**Data block:**
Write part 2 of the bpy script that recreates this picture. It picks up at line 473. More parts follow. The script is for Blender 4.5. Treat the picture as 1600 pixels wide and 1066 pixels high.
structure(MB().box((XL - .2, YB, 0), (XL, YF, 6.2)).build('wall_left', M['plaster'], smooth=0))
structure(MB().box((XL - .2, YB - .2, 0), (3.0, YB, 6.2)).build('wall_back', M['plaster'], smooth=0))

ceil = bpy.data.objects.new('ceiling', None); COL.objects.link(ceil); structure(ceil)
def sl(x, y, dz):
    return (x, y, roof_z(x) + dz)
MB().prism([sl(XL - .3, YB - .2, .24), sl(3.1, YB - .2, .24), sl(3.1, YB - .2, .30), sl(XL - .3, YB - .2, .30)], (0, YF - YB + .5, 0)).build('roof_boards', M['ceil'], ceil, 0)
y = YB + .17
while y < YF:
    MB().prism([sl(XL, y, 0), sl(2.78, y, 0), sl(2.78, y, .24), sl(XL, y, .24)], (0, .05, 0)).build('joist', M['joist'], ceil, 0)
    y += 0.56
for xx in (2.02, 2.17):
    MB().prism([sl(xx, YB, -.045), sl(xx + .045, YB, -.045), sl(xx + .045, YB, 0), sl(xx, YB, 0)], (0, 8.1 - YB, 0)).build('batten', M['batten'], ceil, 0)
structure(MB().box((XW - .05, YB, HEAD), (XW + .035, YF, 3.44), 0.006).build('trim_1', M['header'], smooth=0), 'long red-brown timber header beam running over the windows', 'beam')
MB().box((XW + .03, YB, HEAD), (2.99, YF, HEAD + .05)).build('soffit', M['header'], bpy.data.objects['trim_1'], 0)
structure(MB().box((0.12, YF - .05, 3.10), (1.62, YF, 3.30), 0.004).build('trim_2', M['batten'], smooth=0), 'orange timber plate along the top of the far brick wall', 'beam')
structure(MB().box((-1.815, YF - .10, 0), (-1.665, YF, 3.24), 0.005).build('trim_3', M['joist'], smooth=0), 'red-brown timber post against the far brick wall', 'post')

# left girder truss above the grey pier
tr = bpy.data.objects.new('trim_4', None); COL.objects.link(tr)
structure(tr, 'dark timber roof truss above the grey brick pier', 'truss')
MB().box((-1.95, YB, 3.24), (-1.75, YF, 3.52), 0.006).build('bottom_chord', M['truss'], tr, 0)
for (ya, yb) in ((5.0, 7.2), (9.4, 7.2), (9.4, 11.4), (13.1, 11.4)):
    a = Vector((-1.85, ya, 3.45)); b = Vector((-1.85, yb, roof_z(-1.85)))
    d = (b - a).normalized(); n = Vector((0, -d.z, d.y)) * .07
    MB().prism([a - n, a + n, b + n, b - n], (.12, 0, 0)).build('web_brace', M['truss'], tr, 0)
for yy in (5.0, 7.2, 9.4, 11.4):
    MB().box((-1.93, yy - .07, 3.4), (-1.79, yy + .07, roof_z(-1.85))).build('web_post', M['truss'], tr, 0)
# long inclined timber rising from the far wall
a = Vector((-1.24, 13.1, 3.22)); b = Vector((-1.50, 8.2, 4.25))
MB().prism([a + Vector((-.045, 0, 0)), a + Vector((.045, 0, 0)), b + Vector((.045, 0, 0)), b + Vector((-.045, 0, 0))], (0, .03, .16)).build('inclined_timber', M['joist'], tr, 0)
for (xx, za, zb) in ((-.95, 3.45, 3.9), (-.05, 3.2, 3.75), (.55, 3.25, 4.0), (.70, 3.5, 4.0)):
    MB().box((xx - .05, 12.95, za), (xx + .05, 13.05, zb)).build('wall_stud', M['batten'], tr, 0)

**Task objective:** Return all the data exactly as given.

**Full output:**
Write part 2 of the bpy script that recreates this picture. It picks up at line 473. More parts follow. The script is for Blender 4.5. Treat the picture as 1600 pixels wide and 1066 pixels high.
structure(MB().box((XL - .2, YB, 0), (XL, YF, 6.2)).build('wall_left', M['plaster'], smooth=0))
structure(MB().box((XL - .2, YB - .2, 0), (3.0, YB, 6.2)).build('wall_back', M['plaster'], smooth=0))

ceil = bpy.data.objects.new('ceiling', None); COL.objects.link(ceil); structure(ceil)
def sl(x, y, dz):
    return (x, y, roof_z(x) + dz)
MB().prism([sl(XL - .3, YB - .2, .24), sl(3.1, YB - .2, .24), sl(3.1, YB - .2, .30), sl(XL - .3, YB - .2, .30)], (0, YF - YB + .5, 0)).build('roof_boards', M['ceil'], ceil, 0)
y = YB + .17
while y < YF:
    MB().prism([sl(XL, y, 0), sl(2.78, y, 0), sl(2.78, y, .24), sl(XL, y, .24)], (0, .05, 0)).build('joist', M['joist'], ceil, 0)
    y += 0.56
for xx in (2.02, 2.17):
    MB().prism([sl(xx, YB, -.045), sl(xx + .045, YB, -.045), sl(xx + .045, YB, 0), sl(xx, YB, 0)], (0, 8.1 - YB, 0)).build('batten', M['batten'], ceil, 0)
structure(MB().box((XW - .05, YB, HEAD), (XW + .035, YF, 3.44), 0.006).build('trim_1', M['header'], smooth=0), 'long red-brown timber header beam running over the windows', 'beam')
MB().box((XW + .03, YB, HEAD), (2.99, YF, HEAD + .05)).build('soffit', M['header'], bpy.data.objects['trim_1'], 0)
structure(MB().box((0.12, YF - .05, 3.10), (1.62, YF, 3.30), 0.004).build('trim_2', M['batten'], smooth=0), 'orange timber plate along the top of the far brick wall', 'beam')
structure(MB().box((-1.815, YF - .10, 0), (-1.665, YF, 3.24), 0.005).build('trim_3', M['joist'], smooth=0), 'red-brown timber post against the far brick wall', 'post')

# left girder truss above the grey pier
tr = bpy.data.objects.new('trim_4', None); COL.objects.link(tr)
structure(tr, 'dark timber roof truss above the grey brick pier', 'truss')
MB().box((-1.95, YB, 3.24), (-1.75, YF, 3.52), 0.006).build('bottom_chord', M['truss'], tr, 0)
for (ya, yb) in ((5.0, 7.2), (9.4, 7.2), (9.4, 11.4), (13.1, 11.4)):
    a = Vector((-1.85, ya, 3.45)); b = Vector((-1.85, yb, roof_z(-1.85)))
    d = (b - a).normalized(); n = Vector((0, -d.z, d.y)) * .07
    MB().prism([a - n, a + n, b + n, b - n], (.12, 0, 0)).build('web_brace', M['truss'], tr, 0)
for yy in (5.0, 7.2, 9.4, 11.4):
    MB().box((-1.93, yy - .07, 3.4), (-1.79, yy + .07, roof_z(-1.85))).build('web_post', M['truss'], tr, 0)
# long inclined timber rising from the far wall
a = Vector((-1.24, 13.1, 3.22)); b = Vector((-1.50, 8.2, 4.25))
MB().prism([a + Vector((-.045, 0, 0)), a + Vector((.045, 0, 0)), b + Vector((.045, 0, 0)), b + Vector((-.045, 0, 0))], (0, .03, .16)).build('inclined_timber', M['joist'], tr, 0)
for (xx, za, zb) in ((-.95, 3.45, 3.9), (-.05, 3.2, 3.75), (.55, 3.25, 4.0), (.70, 3.5, 4.0)):
    MB().box((xx - .05, 12.95, za), (xx + .05, 13.05, zb)).build('wall_stud', M['batten'], tr, 0)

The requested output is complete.